_What you need to do_.
Take every line from the material that has the word "part" in it.

[start Collected material]

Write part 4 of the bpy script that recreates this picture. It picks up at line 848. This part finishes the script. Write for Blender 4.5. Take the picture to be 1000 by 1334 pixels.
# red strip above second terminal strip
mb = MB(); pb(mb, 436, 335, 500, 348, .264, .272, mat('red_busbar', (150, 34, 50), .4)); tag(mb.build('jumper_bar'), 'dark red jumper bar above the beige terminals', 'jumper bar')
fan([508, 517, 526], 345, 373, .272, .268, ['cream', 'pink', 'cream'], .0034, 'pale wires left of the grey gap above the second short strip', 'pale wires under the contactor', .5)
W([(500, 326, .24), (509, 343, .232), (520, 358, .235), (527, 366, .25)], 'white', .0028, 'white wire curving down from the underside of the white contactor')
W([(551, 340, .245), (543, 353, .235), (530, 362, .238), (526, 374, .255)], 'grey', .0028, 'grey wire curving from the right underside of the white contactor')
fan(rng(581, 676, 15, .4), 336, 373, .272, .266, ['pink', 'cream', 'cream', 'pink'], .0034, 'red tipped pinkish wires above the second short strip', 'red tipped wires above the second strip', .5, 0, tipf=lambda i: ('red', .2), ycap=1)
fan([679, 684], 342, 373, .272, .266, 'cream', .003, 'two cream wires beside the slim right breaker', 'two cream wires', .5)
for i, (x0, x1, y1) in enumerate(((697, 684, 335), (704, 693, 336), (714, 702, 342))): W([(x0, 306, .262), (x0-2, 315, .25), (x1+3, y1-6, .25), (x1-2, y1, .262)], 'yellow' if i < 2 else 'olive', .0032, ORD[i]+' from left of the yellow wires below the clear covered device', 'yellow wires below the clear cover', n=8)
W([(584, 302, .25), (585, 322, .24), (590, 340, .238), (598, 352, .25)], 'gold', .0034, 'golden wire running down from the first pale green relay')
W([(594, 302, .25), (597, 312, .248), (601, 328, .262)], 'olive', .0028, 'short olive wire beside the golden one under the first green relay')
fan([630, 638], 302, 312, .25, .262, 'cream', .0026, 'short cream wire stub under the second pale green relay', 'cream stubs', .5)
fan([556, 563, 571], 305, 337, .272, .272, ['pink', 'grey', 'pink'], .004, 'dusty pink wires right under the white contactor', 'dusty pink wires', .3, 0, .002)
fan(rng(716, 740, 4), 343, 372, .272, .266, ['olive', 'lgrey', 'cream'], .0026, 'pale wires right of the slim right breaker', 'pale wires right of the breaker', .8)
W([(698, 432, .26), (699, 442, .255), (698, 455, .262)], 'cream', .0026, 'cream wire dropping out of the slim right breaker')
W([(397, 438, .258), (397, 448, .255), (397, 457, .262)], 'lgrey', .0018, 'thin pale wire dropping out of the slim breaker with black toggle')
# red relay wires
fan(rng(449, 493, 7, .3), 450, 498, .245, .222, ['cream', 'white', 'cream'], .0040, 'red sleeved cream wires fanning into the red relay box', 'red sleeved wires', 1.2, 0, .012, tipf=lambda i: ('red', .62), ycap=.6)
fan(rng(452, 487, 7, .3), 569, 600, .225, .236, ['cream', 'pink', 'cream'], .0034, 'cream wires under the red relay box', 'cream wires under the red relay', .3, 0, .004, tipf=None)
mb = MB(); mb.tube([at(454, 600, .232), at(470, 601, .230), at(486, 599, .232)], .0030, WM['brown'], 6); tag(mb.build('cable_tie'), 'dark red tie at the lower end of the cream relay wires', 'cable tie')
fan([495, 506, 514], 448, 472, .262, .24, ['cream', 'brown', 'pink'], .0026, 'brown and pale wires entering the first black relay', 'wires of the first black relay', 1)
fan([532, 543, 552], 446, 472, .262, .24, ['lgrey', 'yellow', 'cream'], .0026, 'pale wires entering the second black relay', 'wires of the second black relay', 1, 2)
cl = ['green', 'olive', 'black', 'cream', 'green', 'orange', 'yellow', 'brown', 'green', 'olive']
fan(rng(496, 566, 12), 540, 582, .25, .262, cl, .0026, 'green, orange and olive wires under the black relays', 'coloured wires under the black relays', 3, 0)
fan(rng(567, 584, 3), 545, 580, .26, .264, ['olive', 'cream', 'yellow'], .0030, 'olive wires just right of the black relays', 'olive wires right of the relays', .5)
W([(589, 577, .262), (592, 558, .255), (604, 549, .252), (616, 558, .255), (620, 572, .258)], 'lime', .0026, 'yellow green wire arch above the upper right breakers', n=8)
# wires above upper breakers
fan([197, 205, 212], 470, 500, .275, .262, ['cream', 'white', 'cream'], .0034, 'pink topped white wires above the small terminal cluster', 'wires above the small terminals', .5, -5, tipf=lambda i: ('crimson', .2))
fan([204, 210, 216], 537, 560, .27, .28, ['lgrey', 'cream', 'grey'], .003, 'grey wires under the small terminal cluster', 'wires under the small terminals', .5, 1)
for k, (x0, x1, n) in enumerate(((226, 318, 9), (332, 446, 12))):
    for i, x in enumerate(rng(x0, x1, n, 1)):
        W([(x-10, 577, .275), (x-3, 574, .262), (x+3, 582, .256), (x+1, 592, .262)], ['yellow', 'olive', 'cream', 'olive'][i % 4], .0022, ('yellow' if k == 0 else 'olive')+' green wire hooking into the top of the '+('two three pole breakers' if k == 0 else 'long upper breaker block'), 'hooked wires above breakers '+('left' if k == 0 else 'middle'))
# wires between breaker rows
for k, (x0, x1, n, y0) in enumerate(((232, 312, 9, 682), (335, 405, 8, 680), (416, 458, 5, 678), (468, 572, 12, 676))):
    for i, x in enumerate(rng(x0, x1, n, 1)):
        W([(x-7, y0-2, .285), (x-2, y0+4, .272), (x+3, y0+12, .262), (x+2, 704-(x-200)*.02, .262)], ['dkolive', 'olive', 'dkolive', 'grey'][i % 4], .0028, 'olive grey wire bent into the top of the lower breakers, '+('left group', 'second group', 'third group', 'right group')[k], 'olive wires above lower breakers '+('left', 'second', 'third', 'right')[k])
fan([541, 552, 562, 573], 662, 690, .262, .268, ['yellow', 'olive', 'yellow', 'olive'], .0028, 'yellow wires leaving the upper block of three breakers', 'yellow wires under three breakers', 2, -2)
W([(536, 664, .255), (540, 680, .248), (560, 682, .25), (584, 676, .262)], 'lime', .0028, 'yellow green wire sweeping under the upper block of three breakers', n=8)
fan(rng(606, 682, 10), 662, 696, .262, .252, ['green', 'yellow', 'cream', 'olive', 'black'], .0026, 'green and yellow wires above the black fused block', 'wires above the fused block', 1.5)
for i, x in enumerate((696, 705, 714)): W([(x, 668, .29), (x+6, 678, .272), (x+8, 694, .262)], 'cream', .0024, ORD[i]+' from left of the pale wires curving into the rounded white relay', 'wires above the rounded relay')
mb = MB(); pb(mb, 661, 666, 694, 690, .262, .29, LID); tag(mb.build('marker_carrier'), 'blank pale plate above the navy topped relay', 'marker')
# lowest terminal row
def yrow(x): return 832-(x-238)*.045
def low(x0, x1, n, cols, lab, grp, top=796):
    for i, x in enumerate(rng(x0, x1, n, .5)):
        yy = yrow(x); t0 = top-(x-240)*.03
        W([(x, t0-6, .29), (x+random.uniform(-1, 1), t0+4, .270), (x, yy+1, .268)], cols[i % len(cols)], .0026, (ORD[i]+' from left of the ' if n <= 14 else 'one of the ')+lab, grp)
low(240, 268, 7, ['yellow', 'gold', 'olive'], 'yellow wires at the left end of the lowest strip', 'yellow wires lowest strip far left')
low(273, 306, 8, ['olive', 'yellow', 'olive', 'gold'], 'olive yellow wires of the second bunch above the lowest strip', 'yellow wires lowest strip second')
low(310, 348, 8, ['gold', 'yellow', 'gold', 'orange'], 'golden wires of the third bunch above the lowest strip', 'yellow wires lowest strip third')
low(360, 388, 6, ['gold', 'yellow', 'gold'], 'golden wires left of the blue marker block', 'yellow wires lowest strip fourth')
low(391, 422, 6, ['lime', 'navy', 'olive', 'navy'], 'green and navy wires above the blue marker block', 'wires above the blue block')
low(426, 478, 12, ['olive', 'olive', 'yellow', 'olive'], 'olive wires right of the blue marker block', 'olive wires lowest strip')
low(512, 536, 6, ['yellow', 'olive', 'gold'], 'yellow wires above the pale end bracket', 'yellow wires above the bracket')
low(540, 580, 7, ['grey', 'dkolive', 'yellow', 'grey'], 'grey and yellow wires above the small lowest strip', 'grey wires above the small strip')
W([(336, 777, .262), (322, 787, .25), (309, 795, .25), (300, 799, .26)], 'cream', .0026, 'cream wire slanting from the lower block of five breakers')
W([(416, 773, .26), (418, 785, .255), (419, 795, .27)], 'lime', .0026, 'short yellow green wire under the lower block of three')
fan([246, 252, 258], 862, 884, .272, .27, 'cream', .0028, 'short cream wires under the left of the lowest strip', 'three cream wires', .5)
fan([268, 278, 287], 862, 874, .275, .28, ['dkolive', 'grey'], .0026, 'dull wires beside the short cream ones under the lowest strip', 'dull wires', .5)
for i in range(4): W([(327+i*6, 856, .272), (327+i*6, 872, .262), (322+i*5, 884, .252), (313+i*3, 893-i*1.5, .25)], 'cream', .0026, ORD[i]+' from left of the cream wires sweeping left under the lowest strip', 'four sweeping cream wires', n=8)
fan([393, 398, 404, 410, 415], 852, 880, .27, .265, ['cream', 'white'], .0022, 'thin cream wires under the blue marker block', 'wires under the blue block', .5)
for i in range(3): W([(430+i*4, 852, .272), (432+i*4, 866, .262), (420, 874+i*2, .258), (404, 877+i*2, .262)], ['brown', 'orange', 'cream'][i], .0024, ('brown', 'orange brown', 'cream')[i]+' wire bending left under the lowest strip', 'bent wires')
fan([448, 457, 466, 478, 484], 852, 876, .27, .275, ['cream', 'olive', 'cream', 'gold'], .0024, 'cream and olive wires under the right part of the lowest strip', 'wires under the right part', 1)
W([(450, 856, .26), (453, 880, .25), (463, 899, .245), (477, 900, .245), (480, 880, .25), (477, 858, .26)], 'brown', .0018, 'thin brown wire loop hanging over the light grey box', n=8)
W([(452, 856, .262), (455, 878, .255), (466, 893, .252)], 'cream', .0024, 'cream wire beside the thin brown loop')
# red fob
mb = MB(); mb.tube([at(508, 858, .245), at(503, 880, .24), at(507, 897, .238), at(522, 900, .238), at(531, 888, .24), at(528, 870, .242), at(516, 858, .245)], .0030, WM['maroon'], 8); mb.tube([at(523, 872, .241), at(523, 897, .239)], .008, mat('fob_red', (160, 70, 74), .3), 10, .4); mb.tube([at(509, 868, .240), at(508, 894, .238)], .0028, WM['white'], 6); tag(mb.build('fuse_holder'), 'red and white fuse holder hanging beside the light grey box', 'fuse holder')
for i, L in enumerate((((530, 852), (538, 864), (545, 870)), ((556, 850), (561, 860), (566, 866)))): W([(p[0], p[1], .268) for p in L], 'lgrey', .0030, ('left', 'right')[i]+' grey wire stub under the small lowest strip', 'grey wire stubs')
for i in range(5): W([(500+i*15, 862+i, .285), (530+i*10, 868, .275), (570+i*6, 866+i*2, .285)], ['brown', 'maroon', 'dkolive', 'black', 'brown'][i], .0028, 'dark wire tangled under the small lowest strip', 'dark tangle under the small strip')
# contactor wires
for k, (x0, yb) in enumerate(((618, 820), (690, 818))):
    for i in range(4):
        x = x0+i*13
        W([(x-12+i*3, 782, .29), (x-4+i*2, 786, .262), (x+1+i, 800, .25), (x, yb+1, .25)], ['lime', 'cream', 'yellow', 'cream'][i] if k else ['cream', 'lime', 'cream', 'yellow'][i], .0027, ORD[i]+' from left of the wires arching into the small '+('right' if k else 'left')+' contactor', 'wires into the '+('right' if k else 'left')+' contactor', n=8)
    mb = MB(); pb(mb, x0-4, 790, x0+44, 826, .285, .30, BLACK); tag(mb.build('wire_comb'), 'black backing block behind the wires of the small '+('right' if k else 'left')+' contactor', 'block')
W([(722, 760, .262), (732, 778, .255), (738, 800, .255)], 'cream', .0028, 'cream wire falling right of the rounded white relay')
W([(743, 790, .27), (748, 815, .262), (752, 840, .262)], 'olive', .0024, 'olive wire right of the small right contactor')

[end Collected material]

_Solution to the problem_.
Write part 4 of the bpy script that recreates this picture. It picks up at line 848. This part finishes the script. Write for Blender 4.5. Take the picture to be 1000 by 1334 pixels.
fan([448, 457, 466, 478, 484], 852, 876, .27, .275, ['cream', 'olive', 'cream', 'gold'], .0024, 'cream and olive wires under the right part of the lowest strip', 'wires under the right part', 1)